Stated task:
All lines in the data bearing the string "Python" should be identified and copied.

Rows:
┌────────

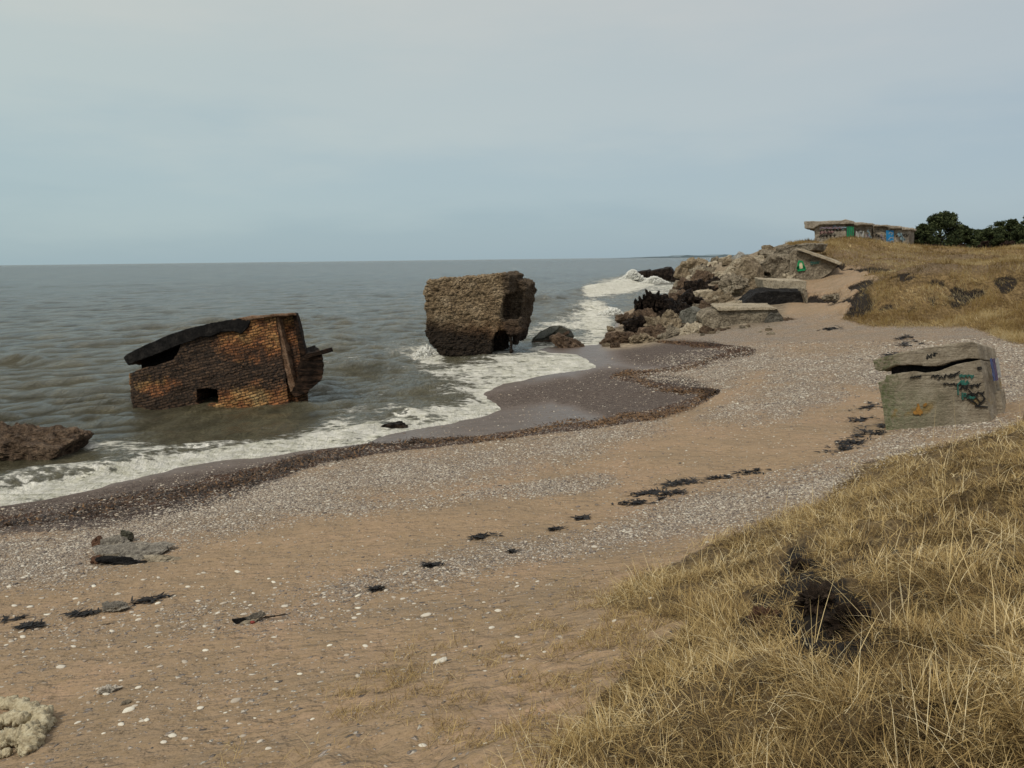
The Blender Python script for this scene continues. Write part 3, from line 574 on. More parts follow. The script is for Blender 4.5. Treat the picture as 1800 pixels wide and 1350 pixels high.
cutw = [boxpx(497, 562, 501, 600, Y1-3, Y1+.25), boxpx(506, 560, 510, 598, Y1-3, Y1+.25), boxpx(512, 600, 516, 640, Y1-3, Y1+.2), boxpx(506, 640, 512, 672, Y1-3, Y1+.3), boxpx(518, 640, 524, 676, Y1-3, Y1+.3)]
def arcw(V):
    V = V.copy(); V[:, 1] -= .25; return V
traced('wing_wall', F1(wing, .5), (-1.3, 4.2, -.45), bun.location, BRK, bun, cuts=cutw, voxel=.05, rough=.05, disp=brickdisp, deform=arcw)
pil = [(463, 554), (487, 552), (503, 620), (520, 686), (508, 690), (488, 630)]
BRKD0 = BRKD = concrete('black_layered_brick', (.008, .006, .005), (.03, .02, .015), (.12, .07, .045), 2.5, .12, .3, .7, 4.0)
PILM = concrete('stained_render', (.10, .055, .03), (.22, .13, .08), (.36, .25, .17), 3, .08, .4)
traced('corner_pilaster', F1([(478, 553), (488, 551), (504, 620), (520, 684), (510, 690), (494, 632)], -.05), (.1, .6, 0), bun.location, PILM, bun, voxel=.04, rough=.03)
traced('edge_pilaster', F1([(513, 551), (520, 551), (537, 622), (534, 630), (528, 626)], .05), (-.1, .8, 0), bun.location, BRKD0, bun, voxel=.04, rough=.03)
slab = [(219, 628), (226, 621), (260, 604), (300, 588), (340, 575), (378, 566), (400, 562), (436, 557), (447, 563), (440, 574), (425, 590), (412, 588), (390, 590), (372, 596), (352, 602), (340, 604), (322, 603), (312, 611), (270, 634), (240, 640), (226, 642)]
slab = [(219, 628), (226, 621), (260, 604), (300, 588), (340, 575), (378, 566), (400, 562), (432, 558), (444, 563), (440, 574), (428, 586), (415, 581), (392, 583), (378, 590), (355, 592), (342, 599), (318, 606), (270, 626), (240, 636), (228, 641)]
traced('roof_slab', F1(slab, -.10), (-1.2, 4.6, -.62), bun.location, DARKC, bun, voxel=.05, rough=.03, deform=arc1)
traced('roof_layer', F1([(400, 563), (432, 557), (462, 553), (487, 550.5), (520, 549), (523, 554), (487, 556), (448, 560), (420, 566)], -.1), (-1.2, 3.6, -.5), bun.location, PILM, bun, voxel=.04, rough=.04, deform=arc1)
BRKD_ = concrete('black_layered_brick', (.006, .005, .004), (.02, .015, .012), (.09, .055, .035), 2.5, .12, .3, .7, 4.0)
def lay(V, Nn): return V-Nn*(.035*sst(.5, 1, np.abs((V[:, 2]*3.2+.1*fbm(V, 2, 2)) % 1-.5)*2))[:, None]
traced('broken_annex', F1([(530, 628), (540, 624), (565, 617), (569, 640), (568, 664), (560, 676), (540, 690), (520, 700), (512, 690), (526, 660)], -.1), (-.9, 2.6, 0), bun.location, BRKD, bun, voxel=.045, rough=.05, disp=lay)
traced('protruding_beam', F1([(536, 622), (560, 617), (575, 613), (577, 620), (566, 623), (540, 630)], -.2), (.1, .5, 0), bun.location, BRKD, bun, voxel=.03, rough=.02)
traced('inner_core', F1([(246, 632), (330, 590), (335, 650), (250, 665)], .9), (-.6, 3, 0), bun.location, DARKC, bun, voxel=.06, rough=.02)  # black filler behind the roof gap, the gap's shade put into its colour
traced('inner_floor', F1([(330, 660), (400, 660), (400, 730), (330, 730)], 2.0), (.1, .6, 0), bun.location, DARKC, bun, voxel=.06, rough=.02)  # upright black panel closing the hole, painted as the dark inside
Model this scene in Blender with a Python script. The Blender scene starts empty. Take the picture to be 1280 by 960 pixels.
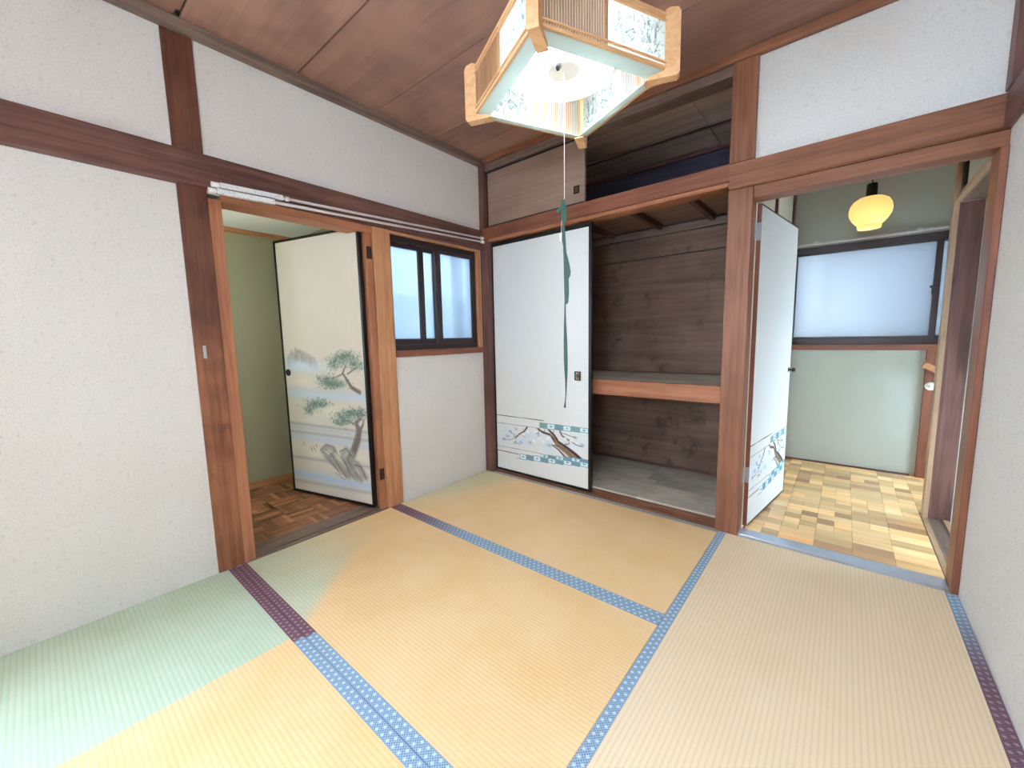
import bpy, bmesh, math, random
import numpy as np
from mathutils import Vector, Matrix

random.seed(7)
SC = bpy.context.scene
COL = SC.collection

# ------------------------------------------------------------------ camera
CAM = Vector((2.23863, -2.32865, 1.08538))
YAW, PITCH, ROLL = -0.6950, -0.1149, -0.0199
F_PX = 499.34
fw = Vector((math.sin(YAW)*math.cos(PITCH), math.cos(YAW)*math.cos(PITCH), math.sin(PITCH)))
r0 = Vector((math.cos(YAW), -math.sin(YAW), 0.0))
u0 = r0.cross(fw)
rt = r0*math.cos(ROLL) + u0*math.sin(ROLL)
up = -r0*math.sin(ROLL) + u0*math.cos(ROLL)
cam_data = bpy.data.cameras.new('camera')
cam_data.sensor_fit = 'HORIZONTAL'
cam_data.sensor_width = 36.0
cam_data.lens = F_PX/1280*36.0
cam_data.clip_start = 0.02
cam = bpy.data.objects.new('camera', cam_data)
cam.matrix_world = Matrix(((rt.x, up.x, -fw.x, CAM.x), (rt.y, up.y, -fw.y, CAM.y), (rt.z, up.z, -fw.z, CAM.z), (0, 0, 0, 1)))
COL.objects.link(cam)
SC.camera = cam

# ------------------------------------------------------------------ light
SKY_STRENGTH = 14.0
TUBE_STRENGTH = 6.5
GLOBE_STRENGTH = 0.26
world = bpy.data.worlds.new('overcast_sky')
SC.world = world
world.use_nodes = True
bg = world.node_tree.nodes['Background']
bg.inputs[0].default_value = (0.62, 0.80, 1.0, 1)
bg.inputs[1].default_value = SKY_STRENGTH
SC.view_settings.view_transform = 'Standard'
SC.view_settings.look = 'None'
SC.view_settings.exposure = 1.95
SC.view_settings.gamma = 1.0
SC.view_settings.use_curve_mapping = False
SC.cycles.max_bounces = 10
SC.cycles.diffuse_bounces = 6
SC.cycles.sample_clamp_indirect = 8.0


# ------------------------------------------------------------------ material helpers
def lin(c):
    out = []
    for v in c:
        v = v/255.0
        out.append(v/12.92 if v <= 0.04045 else ((v+0.055)/1.055)**2.4)
    return tuple(out) + (1.0,)


class NT:
    def __init__(self, name):
        self.m = bpy.data.materials.new(name)
        self.m.use_nodes = True
        self.t = self.m.node_tree
        self.n = self.t.nodes
        self.b = self.n['Principled BSDF']
        self.out = self.n['Material Output']

    def node(self, kind, **kw):
        nd = self.n.new(kind)
        for k, v in kw.items():
            setattr(nd, k, v)
        return nd

    def link(self, a, b):
        self.t.links.new(a, b)

    def val(self, sock, v):
        if hasattr(v, 'is_linked'):
            self.link(v, sock)
        else:
            sock.default_value = v

    def math(self, op, a, b=0.0, c=None, clamp=False):
        nd = self.node('ShaderNodeMath', operation=op)
        nd.use_clamp = clamp
        self.val(nd.inputs[0], a)
        self.val(nd.inputs[1], b)
        if c is not None:
            self.val(nd.inputs[2], c)
        return nd.outputs[0]

    def mix(self, f, a, b, mode='MIX'):
        nd = self.node('ShaderNodeMix', data_type='RGBA', blend_type=mode)
        self.val(nd.inputs[0], f)
        self.val(nd.inputs[6], a)
        self.val(nd.inputs[7], b)
        return nd.outputs[2]

    def obj(self):
        return self.node('ShaderNodeTexCoord').outputs['Object']

    def mapping(self, vec, scale=(1, 1, 1), loc=(0, 0, 0)):
        nd = self.node('ShaderNodeMapping')
        self.link(vec, nd.inputs[0])
        nd.inputs['Scale'].default_value = scale
        self.val(nd.inputs['Location'], loc)
        return nd.outputs[0]

    def noise(self, vec, scale, detail=4, rough=0.55, dist=0.0):
        nd = self.node('ShaderNodeTexNoise')
        self.link(vec, nd.inputs['Vector'])
        nd.inputs['Scale'].default_value = scale
        nd.inputs['Detail'].default_value = detail
        nd.inputs['Roughness'].default_value = rough
        nd.inputs['Distortion'].default_value = dist
        return nd.outputs[0]

    def ramp(self, f, stops):
        nd = self.node('ShaderNodeValToRGB')
        self.link(f, nd.inputs[0])
        el = nd.color_ramp.elements
        while len(el) < len(stops):
            el.new(0.5)
        for e, (p, c) in zip(el, stops):
            e.position = p
            e.color = c if len(c) == 4 else tuple(c) + (1,)
        return nd.outputs[0]

    def sep(self, vec):
        nd = self.node('ShaderNodeSeparateXYZ')
        self.link(vec, nd.inputs[0])
        return nd.outputs

    def bump(self, h, strength=0.3, dist=0.002):
        nd = self.node('ShaderNodeBump')
        nd.inputs['Strength'].default_value = strength
        nd.inputs['Distance'].default_value = dist
        self.link(h, nd.inputs['Height'])
        self.link(nd.outputs[0], self.b.inputs['Normal'])

    def smooth(self, x, a, b):
        nd = self.node('ShaderNodeMapRange', interpolation_type='SMOOTHSTEP')
        self.link(x, nd.inputs[0])
        nd.inputs[1].default_value = a
        nd.inputs[2].default_value = b
        return nd.outputs[0]

    def color(self, c):
        self.val(self.b.inputs['Base Color'], c)

    def rough(self, r):
        self.val(self.b.inputs['Roughness'], r)


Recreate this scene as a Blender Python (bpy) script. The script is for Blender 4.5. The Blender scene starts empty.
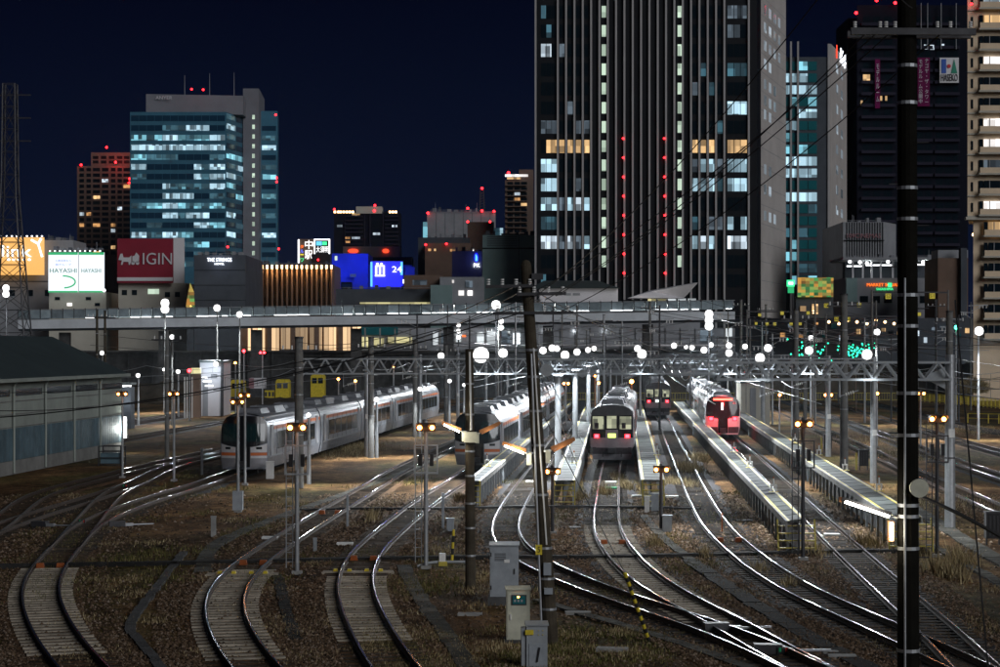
import bpy, math, random
import numpy as np
from mathutils import Vector, Matrix

# ------------------------------------------------------------------ camera, sky, city light, exposure
F, HY, CH = 2100.0, 350.0, 7.7          # focal length in px of a 1000 px wide frame, horizon row, eye height (m)
SC = bpy.context.scene
COL = SC.collection
cam_d = bpy.data.cameras.new("camera")
cam = bpy.data.objects.new("camera", cam_d)
COL.objects.link(cam)
cam.location = (0, 0, CH)
cam.rotation_euler = (math.radians(90), 0, 0)
cam_d.sensor_width = 36
cam_d.lens = 36 * F / 1000
cam_d.shift_y = 0.0165
cam_d.clip_start = 0.5
cam_d.clip_end = 6000
SC.camera = cam

world = bpy.data.worlds.new("World")
SC.world = world
world.use_nodes = True
wn, wl = world.node_tree.nodes, world.node_tree.links
wn.clear()
w_out = wn.new("ShaderNodeOutputWorld")
w_bg = wn.new("ShaderNodeBackground")
w_tc = wn.new("ShaderNodeTexCoord")
w_sep = wn.new("ShaderNodeSeparateXYZ")
w_rmp = wn.new("ShaderNodeValToRGB")
wl.new(w_tc.outputs["Generated"], w_sep.inputs[0])
wl.new(w_sep.outputs["Z"], w_rmp.inputs[0])
wl.new(w_rmp.outputs[0], w_bg.inputs[0])
wl.new(w_bg.outputs[0], w_out.inputs[0])
_e = w_rmp.color_ramp.elements
_e[0].position = 0.0; _e[0].color = (0.0034, 0.0064, 0.020, 1)
_e[1].position = 0.17; _e[1].color = (0.0007, 0.0015, 0.0072, 1)
w_bg.inputs[1].default_value = 1.0

sun_d = bpy.data.lights.new("city_glow", 'SUN')      # soft light of the lit streets behind the viewer
sun_d.energy = 0.95
sun_d.angle = math.radians(34)
sun_d.color = (0.96, 0.97, 1.0)
sun = bpy.data.objects.new("city_glow", sun_d)
COL.objects.link(sun)
sun.rotation_euler = (math.radians(67), 0, math.radians(38))

SC.view_settings.view_transform = 'Standard'
SC.view_settings.look = 'None'
SC.view_settings.exposure = 0.32
SC.view_settings.gamma = 1.0
SC.view_settings.use_curve_mapping = False
SC.cycles.use_denoising = True
SC.cycles.sample_clamp_indirect = 2.0
SC.cycles.max_bounces = 4
SC.cycles.diffuse_bounces = 2
SC.cycles.glossy_bounces = 2
SC.cycles.transmission_bounces = 2
SC.cycles.caustics_reflective = False
SC.cycles.caustics_refractive = False
SC.cycles.use_light_tree = True

# ------------------------------------------------------------------ helpers
def P(x, y, D):
    return Vector(((x - 500) * D / F, D, CH + (HY - y) * D / F))
def G(x, y, z=0.0):
    D = F * (CH - z) / (y - HY)
    return Vector(((x - 500) * D / F, D, z))
def XX(x, D): return (x - 500) * D / F
def ZZ(y, D): return CH + (HY - y) * D / F

MATS = {}
def grain(name, stops, rough=.9):
    """every loose stone or blade its own shade"""
    m = bpy.data.materials.new(name); m.use_nodes = True
    n, l = m.node_tree.nodes, m.node_tree.links
    b = n["Principled BSDF"]; b.inputs["Roughness"].default_value = rough; b.inputs["Specular IOR Level"].default_value = .05
    g = n.new("ShaderNodeNewGeometry"); r = n.new("ShaderNodeValToRGB"); e = r.color_ramp.elements
    e[0].position, e[0].color = stops[0][0], (*stops[0][1], 1); e[1].position, e[1].color = stops[-1][0], (*stops[-1][1], 1)
    for p, c in stops[1:-1]:
        k = e.new(p); k.color = (*c, 1)
    l.new(g.outputs["Random Per Island"], r.inputs[0]); l.new(r.outputs[0], b.inputs["Base Color"]); MATS[name] = m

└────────

Complete output:
The Blender Python script for this scene continues. Write part 3, from line 574 on. More parts follow. The script is for Blender 4.5. Treat the picture as 1800 pixels wide and 1350 pixels high.
Model this scene in Blender with a Python script. The Blender scene starts empty. Take the picture to be 1280 by 960 pixels.
Recreate this scene as a Blender Python (bpy) script. The script is for Blender 4.5. The Blender scene starts empty.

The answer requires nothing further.